Conclusion & About the Author
Conclusion
This project demonstrates that immigration enforcement has profound implications for school attendance and, by extension, student well-being in immigrant-dense neighborhoods. The sharp escalation in ICE arrests in early and mid-2025 including the coordinated operations around the Home Depot and Fashion District’s Ambiance Apparel created a climate of fear that likely influenced family decisions around school attendance. While descriptive and contextual this analysis reveals notable increases in excused absences across schools near the raid sites, reflecting patterns documented in previous research linking raids to school disengagement, emotional distress, and disrupted routines.
Although limited by the granularity of available school data, the project provides a meaningful and timely contribution to understanding how immigration enforcement reverberates through educational environments. It lays the groundwork for more precise future research and offers evidence relevant to policy discussions around the protection of school communities during periods of enforcement surges. Ultimately, the findings underscore that immigration policy is not merely a legal or political issue, it is an educational and developmental one, with real consequences for children’s safety, stability, and long-term opportunities.
About the Author

Pilar de Haro is a data analyst and researcher specializing in statistical modeling, geospatial analysis, and data-driven storytelling across public, private, and nonprofit sectors. She currently serves as a Graduate Researcher with the SDSU Metabolism of Cities Living Lab, where she analyzes multi-source regional datasets using Python, SPSS, and SQL to uncover social and environmental patterns across border-region communities.
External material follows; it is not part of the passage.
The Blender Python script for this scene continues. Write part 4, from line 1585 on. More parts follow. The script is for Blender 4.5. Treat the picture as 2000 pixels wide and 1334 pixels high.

Previously, Pilar worked as a Marketing Analyst at Planet Art, where she developed GA4, BigQuery, and Tableau dashboards to monitor digital performance metrics and conducted A/B tests that optimized customer journeys and strengthened acquisition strategies. Her background also includes extensive experience as a Support Engineer with the Tiny News Collective, where she guided more than 20 early-stage news organizations in understanding behavioral analytics, improving user engagement, and managing CMS migrations through API-driven workflows.
Earlier in her career, Pilar served as a Business Analyst at Sony Pictures Entertainment, supporting enterprise-tool implementations, compliance tracking, and cross-department reporting for initiatives tied to Adobe Sign, iManage, and CCPA/GDPR readiness. She also gained experience in data journalism through internships with the Motion Picture Industry and Inewsource, where she built SQL-based reporting pipelines and visualizations examining trends in content performance and wage-theft enforcement.
Pilar holds a Master of Science in Big Data Analytics from San Diego State University, where her graduate work included machine-learning projects using Elastic Net, Random Forest, and XGBoost to forecast Yelp restaurant ratings. She earned her Bachelor’s degree in Journalism with a minor in Spanish-language Journalism from California State University, Northridge.
She is also a STEM Advantage mentor and a Tier 1 Awardee in the SANS BootUp Capture-the-Flag competition, recognized for excellence in hands-on cybersecurity and threat-analysis training.